-------- PROVIDED DATA
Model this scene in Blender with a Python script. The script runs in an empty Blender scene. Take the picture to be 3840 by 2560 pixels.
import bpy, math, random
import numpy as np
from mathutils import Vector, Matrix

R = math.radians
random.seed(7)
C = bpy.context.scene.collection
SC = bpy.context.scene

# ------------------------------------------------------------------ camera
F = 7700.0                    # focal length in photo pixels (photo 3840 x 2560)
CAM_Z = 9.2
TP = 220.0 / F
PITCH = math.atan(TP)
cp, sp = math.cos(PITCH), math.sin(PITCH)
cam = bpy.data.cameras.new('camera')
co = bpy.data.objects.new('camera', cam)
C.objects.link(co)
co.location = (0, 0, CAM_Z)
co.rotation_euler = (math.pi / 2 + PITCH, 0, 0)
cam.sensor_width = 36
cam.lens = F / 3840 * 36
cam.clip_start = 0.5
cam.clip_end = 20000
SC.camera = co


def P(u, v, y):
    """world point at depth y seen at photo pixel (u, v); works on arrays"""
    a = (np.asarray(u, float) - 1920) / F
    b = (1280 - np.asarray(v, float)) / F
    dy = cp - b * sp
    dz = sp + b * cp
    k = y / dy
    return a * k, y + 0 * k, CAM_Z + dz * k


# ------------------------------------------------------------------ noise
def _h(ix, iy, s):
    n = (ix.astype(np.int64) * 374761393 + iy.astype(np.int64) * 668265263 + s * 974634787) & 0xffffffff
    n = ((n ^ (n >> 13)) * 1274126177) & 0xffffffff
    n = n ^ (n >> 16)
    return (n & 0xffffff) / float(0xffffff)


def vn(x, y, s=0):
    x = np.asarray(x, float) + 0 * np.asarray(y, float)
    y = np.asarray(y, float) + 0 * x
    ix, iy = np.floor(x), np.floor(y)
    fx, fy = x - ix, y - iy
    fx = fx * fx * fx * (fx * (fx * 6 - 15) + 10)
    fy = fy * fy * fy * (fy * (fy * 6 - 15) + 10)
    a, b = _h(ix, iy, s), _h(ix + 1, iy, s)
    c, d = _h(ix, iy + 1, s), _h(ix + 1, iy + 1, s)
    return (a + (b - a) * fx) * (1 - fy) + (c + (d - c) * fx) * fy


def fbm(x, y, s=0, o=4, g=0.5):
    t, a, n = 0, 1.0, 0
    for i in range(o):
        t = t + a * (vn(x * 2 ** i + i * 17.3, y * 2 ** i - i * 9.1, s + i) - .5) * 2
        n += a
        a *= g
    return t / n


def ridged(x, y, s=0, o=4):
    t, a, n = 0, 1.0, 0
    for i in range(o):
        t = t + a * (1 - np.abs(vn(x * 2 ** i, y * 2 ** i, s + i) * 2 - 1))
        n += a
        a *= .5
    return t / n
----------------
WORK TO DO: Count how many lines above include the word "scene" and answer with that figure only.

IN RESPONSE: 3